Se a parole (e a dettami del codice civile) essa è garantita come meta cui stabilire la bontà o meno delle azioni compiute a scapito di una persona o di un gruppo etnico, nella sua meno superficiale accezione essa è una pratica di fatto bandita dal parterre del nostro vivere umano.

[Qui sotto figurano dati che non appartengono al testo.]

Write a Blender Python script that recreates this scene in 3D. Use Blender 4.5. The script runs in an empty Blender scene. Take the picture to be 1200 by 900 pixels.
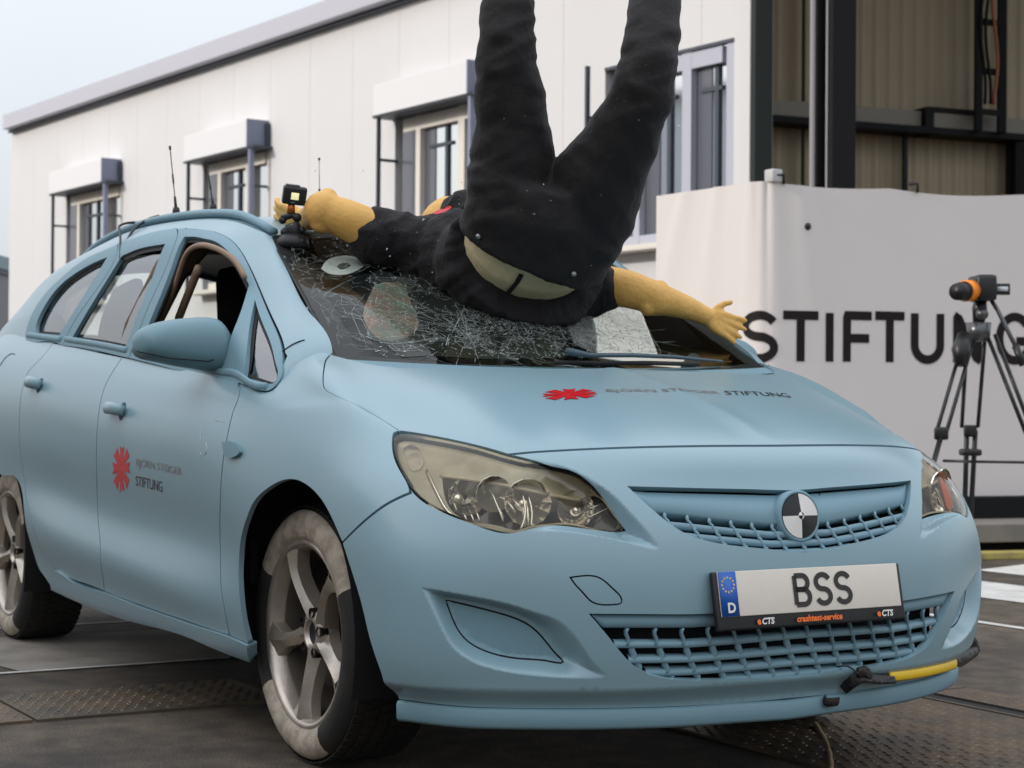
import bpy, bmesh, math, random
import numpy as np
from mathutils import Vector, Matrix
from mathutils.bvhtree import BVHTree
from mathutils.geometry import delaunay_2d_cdt
random.seed(7); np.random.seed(7)
R_ = math.radians
scene = bpy.context.scene
COL = scene.collection

# ------------------------------------------------------------------ camera
CAM = np.array([4.18291468, -2.66209028, 0.89758176])
YAW, PITCH, ROLL, FPX = 2.6093293, 0.00975586, 0.00752224, 2157.5042
def cam_axes():
    f = np.array([math.cos(PITCH)*math.cos(YAW), math.cos(PITCH)*math.sin(YAW), math.sin(PITCH)])
    r = np.cross(f, [0, 0, 1]); r /= np.linalg.norm(r); u = np.cross(r, f)
    c, s = math.cos(ROLL), math.sin(ROLL)
    return c*r+s*u, -s*r+c*u, f
AX = np.array(cam_axes())
cam_d = bpy.data.cameras.new('camera'); cam = bpy.data.objects.new('camera', cam_d); COL.objects.link(cam)
M = Matrix([[AX[0][i], AX[1][i], -AX[2][i], CAM[i]] for i in range(3)] + [[0, 0, 0, 1]])
cam.matrix_world = M
cam_d.sensor_width = 36; cam_d.lens = FPX/1200*36; cam_d.clip_start = .05; cam_d.clip_end = 800
cam_d.dof.use_dof = True; cam_d.dof.focus_distance = 4.15; cam_d.dof.aperture_fstop = 8.0
scene.camera = cam
def ray(u, v):
    d = AX.T @ np.array([(u-600)/FPX, -(v-450)/FPX, 1.0])
    return CAM, d
def at(u, v, x=None, y=None, z=None, dist=None):
    o, d = ray(u, v)
    if x is not None: t = (x-o[0])/d[0]
    elif y is not None: t = (y-o[1])/d[1]
    elif z is not None: t = (z-o[2])/d[2]
    else: t = dist
    return o+t*d

# ------------------------------------------------------------------ light
SUN_EL, SUN_AZ = 23, -101      # elevation, heading towards the sun in the car frame (deg, from +x to +y)
w = bpy.data.worlds.new('World'); scene.world = w; w.use_nodes = True
nt = w.node_tree; nt.nodes.clear()
sky = nt.nodes.new('ShaderNodeTexSky'); sky.sky_type = 'NISHITA'; sky.sun_disc = False
sky.sun_elevation = R_(SUN_EL); sky.sun_rotation = R_(90-SUN_AZ); sky.air_density = 1.0; sky.dust_density = 3.0; sky.ozone_density = 1.0
tcw = nt.nodes.new('ShaderNodeTexCoord'); cl = nt.nodes.new('ShaderNodeTexNoise'); cl.inputs['Scale'].default_value = 2.2; cl.inputs['Detail'].default_value = 6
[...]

Chi può onestamente affermare, ad esempio, e si tratta di un esempio tra mille, che un uomo ricco, del Nord del mondo, che commetta un'infrazione di media entità, e possa permettersi di tradurre in tribunale a sua difesa i migliori avvocati sulla piazza, sia "uguale" ad un simile nero che abbia sulla coscienza il medesimo reato e non possa avvalersi che del primo venuto, il peggio conosciuto, il meno pagato? chi può riconoscere, senza tema di smentite, che un ragazzo della buona borghesia, con genitori abbienti che gli consentano il lusso della frequenza delle migliori università, dei migliori docenti, di un nome altisonante che gli acceleri il percorso verso la riuscita professionale una volta abbandonate le aule scolastiche, non sia facilitato rispetto ad un amico con le stesse capacità intellettive e medesima passione per gli studi, quando la vita domanderà loro il conto, separatamente, di qualcosa che bypassi il merito?
chi sa levare una parola (non di sdegno, ma di leale ammissione di questa, a mio parere, incontrovertibile realtà) che evidenzi quanto mi pare di avere legittimamente dimostrato, secondo dati di realtà a disposizione di tutti coloro che osservino il mondo con occhi meno incantati di quando il mondo l'hanno veduto per la prima volta?
l'uguaglianza non è una parola vuota, e non mi sogno nemmeno di pensarlo; credo, però, che ancora occorra un lungo cammino di presa di coscienza di quanto noi tutti ( e leggi adeguate di conseguenza) dobbiamo fare perché il percorso possa dirsi compiutamente realizzato (mai del tutto concluso, ci saranno sempre zone d'ombra, meno uguali di altre o più uguali di altre ancora, bisognose nel tempo di realizzarsi nella luce accecante della riuscita quasi perfetta, perfezione che si deve intendere come tentativi di approcciarsi al Meglio).
Raggiungessimo la perfezione, il mondo collasserebbe nella propria impotenza di rigenerare non senso e, dunque, di creare tensione verso il senso; accontentiamoci di una discreta posizione di benestare nel mondo, come a tutti si conviene.